- **Task instructions**
Return, unaltered, every line from the beginning of the material below up to and including the one with "R = math.radians".

## start Dataset section

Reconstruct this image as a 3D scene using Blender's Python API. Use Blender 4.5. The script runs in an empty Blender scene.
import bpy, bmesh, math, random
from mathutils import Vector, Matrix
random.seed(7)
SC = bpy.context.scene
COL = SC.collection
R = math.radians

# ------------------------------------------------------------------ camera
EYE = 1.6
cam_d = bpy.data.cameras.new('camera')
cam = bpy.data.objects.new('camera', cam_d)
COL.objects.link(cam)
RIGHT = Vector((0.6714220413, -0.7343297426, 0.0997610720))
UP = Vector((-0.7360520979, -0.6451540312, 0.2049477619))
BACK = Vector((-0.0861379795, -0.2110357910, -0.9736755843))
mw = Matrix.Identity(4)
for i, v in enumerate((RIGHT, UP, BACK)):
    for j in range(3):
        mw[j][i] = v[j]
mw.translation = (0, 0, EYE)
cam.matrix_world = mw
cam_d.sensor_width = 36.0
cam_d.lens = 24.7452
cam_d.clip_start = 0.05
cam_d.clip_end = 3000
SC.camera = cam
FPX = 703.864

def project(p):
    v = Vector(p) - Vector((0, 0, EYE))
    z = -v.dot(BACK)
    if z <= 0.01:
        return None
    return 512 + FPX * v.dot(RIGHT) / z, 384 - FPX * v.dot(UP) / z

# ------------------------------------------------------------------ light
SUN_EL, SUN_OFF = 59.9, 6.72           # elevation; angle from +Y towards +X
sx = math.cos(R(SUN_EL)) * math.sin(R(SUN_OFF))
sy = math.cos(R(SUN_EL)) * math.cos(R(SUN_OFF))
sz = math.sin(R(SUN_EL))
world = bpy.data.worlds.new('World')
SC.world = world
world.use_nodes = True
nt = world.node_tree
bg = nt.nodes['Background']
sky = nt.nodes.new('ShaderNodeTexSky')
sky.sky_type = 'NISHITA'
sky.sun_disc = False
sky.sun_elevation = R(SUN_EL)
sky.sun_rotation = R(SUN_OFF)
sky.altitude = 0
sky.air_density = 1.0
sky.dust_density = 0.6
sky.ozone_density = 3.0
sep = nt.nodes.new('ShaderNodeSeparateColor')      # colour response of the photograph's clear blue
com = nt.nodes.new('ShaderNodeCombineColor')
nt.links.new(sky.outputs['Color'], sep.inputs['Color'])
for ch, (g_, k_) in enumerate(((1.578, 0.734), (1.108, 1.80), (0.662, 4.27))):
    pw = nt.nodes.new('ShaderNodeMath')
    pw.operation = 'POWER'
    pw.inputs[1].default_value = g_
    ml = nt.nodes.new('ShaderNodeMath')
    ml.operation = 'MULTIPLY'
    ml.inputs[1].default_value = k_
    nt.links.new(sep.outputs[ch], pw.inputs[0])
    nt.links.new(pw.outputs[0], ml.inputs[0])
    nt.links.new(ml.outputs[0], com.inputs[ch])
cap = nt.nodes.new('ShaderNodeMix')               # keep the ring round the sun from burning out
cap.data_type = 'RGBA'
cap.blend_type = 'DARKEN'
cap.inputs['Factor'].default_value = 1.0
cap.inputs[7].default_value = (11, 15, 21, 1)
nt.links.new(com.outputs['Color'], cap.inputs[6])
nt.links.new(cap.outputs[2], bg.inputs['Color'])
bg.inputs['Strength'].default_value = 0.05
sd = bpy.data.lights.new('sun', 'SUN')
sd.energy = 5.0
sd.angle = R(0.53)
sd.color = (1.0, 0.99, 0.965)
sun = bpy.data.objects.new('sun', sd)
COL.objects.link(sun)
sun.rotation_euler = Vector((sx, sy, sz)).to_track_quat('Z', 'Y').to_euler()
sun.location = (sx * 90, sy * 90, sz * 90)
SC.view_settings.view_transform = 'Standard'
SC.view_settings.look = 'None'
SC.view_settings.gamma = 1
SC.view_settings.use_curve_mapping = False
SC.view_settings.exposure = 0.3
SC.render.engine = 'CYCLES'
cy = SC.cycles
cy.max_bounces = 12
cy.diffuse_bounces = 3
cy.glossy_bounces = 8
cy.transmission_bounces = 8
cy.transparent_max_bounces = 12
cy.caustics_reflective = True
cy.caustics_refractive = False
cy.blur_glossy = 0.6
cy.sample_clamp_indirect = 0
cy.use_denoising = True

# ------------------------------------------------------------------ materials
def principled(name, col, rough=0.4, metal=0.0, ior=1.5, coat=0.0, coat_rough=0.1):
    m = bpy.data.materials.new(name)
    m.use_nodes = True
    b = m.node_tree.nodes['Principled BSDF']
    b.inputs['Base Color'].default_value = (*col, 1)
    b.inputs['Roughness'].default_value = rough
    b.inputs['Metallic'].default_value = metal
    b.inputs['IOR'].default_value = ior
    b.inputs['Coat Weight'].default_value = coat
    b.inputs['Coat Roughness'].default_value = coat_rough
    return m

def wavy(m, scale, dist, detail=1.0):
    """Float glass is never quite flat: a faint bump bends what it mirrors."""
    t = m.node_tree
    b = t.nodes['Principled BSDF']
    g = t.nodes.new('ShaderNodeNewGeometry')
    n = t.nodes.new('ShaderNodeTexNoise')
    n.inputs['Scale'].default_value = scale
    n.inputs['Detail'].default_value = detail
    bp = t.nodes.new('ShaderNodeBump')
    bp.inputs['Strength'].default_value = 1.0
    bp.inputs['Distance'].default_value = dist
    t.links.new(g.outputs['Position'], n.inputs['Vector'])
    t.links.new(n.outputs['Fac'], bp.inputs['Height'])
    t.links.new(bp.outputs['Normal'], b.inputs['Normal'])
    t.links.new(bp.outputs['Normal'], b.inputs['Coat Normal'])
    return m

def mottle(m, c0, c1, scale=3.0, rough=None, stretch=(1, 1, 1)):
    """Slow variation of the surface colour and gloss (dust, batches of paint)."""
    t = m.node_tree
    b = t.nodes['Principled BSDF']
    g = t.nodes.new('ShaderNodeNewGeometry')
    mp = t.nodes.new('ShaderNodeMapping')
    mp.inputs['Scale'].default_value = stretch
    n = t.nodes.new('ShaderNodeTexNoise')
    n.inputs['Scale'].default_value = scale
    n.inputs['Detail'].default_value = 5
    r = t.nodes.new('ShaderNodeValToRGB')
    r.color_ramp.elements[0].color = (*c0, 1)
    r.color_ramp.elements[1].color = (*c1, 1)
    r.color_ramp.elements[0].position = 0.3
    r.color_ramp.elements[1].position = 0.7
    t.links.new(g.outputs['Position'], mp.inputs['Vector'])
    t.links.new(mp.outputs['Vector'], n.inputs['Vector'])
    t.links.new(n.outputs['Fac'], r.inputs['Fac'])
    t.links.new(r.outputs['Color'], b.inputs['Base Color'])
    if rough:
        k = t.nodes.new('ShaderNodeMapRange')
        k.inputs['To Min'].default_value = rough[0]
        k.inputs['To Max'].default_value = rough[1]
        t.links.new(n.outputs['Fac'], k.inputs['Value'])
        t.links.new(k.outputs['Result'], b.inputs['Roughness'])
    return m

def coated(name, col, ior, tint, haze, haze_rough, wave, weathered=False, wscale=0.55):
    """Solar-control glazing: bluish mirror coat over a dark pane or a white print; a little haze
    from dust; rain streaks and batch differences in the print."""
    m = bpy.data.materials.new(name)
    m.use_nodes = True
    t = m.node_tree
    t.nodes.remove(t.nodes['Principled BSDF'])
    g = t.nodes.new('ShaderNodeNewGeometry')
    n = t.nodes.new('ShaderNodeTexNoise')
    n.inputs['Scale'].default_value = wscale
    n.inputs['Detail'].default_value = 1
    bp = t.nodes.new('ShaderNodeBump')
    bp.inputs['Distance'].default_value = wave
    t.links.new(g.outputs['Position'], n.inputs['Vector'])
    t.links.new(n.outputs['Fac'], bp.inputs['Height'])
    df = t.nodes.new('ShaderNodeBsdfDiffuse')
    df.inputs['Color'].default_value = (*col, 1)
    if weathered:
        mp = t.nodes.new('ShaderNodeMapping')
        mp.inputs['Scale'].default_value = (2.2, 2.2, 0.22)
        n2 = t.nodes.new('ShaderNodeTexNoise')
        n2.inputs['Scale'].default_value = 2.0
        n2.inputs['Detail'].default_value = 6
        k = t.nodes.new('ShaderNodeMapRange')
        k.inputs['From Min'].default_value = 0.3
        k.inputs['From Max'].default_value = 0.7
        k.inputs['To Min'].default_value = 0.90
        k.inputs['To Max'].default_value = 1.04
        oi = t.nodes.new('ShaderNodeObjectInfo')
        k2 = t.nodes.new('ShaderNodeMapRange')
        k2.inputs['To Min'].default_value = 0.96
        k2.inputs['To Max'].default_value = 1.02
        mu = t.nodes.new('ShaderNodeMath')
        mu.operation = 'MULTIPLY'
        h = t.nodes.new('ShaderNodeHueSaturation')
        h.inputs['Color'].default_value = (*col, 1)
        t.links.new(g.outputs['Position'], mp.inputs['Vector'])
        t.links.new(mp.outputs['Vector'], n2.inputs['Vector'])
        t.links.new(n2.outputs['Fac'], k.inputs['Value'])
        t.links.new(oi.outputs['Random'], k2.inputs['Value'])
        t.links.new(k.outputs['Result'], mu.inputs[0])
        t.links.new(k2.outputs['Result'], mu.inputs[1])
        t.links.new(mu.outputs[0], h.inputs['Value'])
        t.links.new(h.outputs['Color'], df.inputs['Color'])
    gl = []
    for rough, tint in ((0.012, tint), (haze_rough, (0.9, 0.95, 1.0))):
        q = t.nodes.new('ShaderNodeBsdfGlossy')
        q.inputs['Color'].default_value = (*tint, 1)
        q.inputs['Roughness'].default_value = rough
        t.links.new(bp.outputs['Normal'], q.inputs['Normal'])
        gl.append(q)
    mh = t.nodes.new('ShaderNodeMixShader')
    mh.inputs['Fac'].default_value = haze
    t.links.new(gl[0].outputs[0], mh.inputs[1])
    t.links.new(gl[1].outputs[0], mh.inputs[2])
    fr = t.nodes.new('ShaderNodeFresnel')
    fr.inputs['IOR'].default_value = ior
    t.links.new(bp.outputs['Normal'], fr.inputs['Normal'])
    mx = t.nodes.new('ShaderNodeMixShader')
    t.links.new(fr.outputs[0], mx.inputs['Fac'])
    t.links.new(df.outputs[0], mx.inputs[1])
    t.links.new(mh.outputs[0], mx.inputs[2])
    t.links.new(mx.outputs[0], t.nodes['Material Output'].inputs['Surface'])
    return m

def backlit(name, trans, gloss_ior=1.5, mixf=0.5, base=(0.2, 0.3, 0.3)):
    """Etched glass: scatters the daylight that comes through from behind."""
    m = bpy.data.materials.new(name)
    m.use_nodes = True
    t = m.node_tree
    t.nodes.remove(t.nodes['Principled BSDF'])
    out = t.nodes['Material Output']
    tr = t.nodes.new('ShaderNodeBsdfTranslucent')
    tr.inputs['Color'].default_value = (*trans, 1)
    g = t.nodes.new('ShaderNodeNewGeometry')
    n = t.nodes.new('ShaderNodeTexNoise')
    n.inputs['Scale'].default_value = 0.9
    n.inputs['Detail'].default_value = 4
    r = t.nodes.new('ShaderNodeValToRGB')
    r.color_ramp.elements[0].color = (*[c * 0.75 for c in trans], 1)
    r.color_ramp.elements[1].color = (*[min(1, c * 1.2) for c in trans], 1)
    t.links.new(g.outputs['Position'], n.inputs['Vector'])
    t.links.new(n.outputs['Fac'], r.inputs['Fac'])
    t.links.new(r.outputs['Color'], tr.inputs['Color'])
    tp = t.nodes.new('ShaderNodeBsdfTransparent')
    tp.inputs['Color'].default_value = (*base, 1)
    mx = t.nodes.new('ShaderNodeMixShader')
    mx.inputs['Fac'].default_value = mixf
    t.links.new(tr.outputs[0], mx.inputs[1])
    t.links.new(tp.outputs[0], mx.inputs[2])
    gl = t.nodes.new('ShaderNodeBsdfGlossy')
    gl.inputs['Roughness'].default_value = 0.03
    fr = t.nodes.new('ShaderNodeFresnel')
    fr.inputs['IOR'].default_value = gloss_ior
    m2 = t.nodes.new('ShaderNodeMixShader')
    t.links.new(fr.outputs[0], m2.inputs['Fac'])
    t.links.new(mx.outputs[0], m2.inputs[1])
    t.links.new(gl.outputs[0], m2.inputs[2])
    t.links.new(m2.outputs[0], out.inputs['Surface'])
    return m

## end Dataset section

- **Exercise response**
Reconstruct this image as a 3D scene using Blender's Python API. Use Blender 4.5. The script runs in an empty Blender scene.
import bpy, bmesh, math, random
from mathutils import Vector, Matrix
random.seed(7)
SC = bpy.context.scene
COL = SC.collection
R = math.radians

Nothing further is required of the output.